## Stated problem
Extract all records. Keep each one exact.

[Records with scene code]
====================

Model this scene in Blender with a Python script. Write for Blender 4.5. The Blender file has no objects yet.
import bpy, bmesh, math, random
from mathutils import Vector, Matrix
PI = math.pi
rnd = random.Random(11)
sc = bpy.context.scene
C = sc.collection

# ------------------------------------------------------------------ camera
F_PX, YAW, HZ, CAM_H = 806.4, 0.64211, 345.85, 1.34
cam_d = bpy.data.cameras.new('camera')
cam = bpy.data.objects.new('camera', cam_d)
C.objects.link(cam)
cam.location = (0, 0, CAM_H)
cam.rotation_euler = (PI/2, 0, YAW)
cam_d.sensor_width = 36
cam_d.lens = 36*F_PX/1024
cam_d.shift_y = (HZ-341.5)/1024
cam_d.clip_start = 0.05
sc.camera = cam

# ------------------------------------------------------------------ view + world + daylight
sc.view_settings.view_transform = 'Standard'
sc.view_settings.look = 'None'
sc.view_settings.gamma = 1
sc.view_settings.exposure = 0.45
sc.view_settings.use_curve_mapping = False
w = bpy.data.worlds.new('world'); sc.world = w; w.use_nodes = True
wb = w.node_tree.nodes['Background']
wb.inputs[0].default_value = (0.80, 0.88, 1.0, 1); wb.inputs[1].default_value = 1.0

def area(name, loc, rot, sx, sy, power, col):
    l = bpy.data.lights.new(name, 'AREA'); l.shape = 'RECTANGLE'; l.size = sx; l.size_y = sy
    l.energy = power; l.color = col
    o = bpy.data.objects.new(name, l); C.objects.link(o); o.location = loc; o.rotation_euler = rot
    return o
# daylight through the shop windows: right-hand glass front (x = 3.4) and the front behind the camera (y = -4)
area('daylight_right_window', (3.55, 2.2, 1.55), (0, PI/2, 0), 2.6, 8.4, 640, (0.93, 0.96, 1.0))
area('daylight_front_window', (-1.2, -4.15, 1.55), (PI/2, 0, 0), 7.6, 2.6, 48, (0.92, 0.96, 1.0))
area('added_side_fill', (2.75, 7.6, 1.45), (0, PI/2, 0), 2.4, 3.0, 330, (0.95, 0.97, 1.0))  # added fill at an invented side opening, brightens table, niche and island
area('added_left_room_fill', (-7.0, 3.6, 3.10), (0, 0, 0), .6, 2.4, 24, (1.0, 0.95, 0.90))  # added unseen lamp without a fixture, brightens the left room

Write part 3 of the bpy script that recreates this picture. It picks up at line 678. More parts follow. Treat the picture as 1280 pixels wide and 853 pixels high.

====================

## Task response
Model this scene in Blender with a Python script. Write for Blender 4.5. The Blender file has no objects yet.
import bpy, bmesh, math, random
from mathutils import Vector, Matrix
PI = math.pi
rnd = random.Random(11)
sc = bpy.context.scene
C = sc.collection

# ------------------------------------------------------------------ camera
F_PX, YAW, HZ, CAM_H = 806.4, 0.64211, 345.85, 1.34
cam_d = bpy.data.cameras.new('camera')
cam = bpy.data.objects.new('camera', cam_d)
C.objects.link(cam)
cam.location = (0, 0, CAM_H)
cam.rotation_euler = (PI/2, 0, YAW)
cam_d.sensor_width = 36
cam_d.lens = 36*F_PX/1024
cam_d.shift_y = (HZ-341.5)/1024
cam_d.clip_start = 0.05
sc.camera = cam

# ------------------------------------------------------------------ view + world + daylight
sc.view_settings.view_transform = 'Standard'
sc.view_settings.look = 'None'
sc.view_settings.gamma = 1
sc.view_settings.exposure = 0.45
sc.view_settings.use_curve_mapping = False
w = bpy.data.worlds.new('world'); sc.world = w; w.use_nodes = True
wb = w.node_tree.nodes['Background']
wb.inputs[0].default_value = (0.80, 0.88, 1.0, 1); wb.inputs[1].default_value = 1.0

def area(name, loc, rot, sx, sy, power, col):
    l = bpy.data.lights.new(name, 'AREA'); l.shape = 'RECTANGLE'; l.size = sx; l.size_y = sy
    l.energy = power; l.color = col
    o = bpy.data.objects.new(name, l); C.objects.link(o); o.location = loc; o.rotation_euler = rot
    return o
# daylight through the shop windows: right-hand glass front (x = 3.4) and the front behind the camera (y = -4)
area('daylight_right_window', (3.55, 2.2, 1.55), (0, PI/2, 0), 2.6, 8.4, 640, (0.93, 0.96, 1.0))
area('daylight_front_window', (-1.2, -4.15, 1.55), (PI/2, 0, 0), 7.6, 2.6, 48, (0.92, 0.96, 1.0))
area('added_side_fill', (2.75, 7.6, 1.45), (0, PI/2, 0), 2.4, 3.0, 330, (0.95, 0.97, 1.0))  # added fill at an invented side opening, brightens table, niche and island
area('added_left_room_fill', (-7.0, 3.6, 3.10), (0, 0, 0), .6, 2.4, 24, (1.0, 0.95, 0.90))  # added unseen lamp without a fixture, brightens the left room

Write part 3 of the bpy script that recreates this picture. It picks up at line 678. More parts follow. Treat the picture as 1280 pixels wide and 853 pixels high.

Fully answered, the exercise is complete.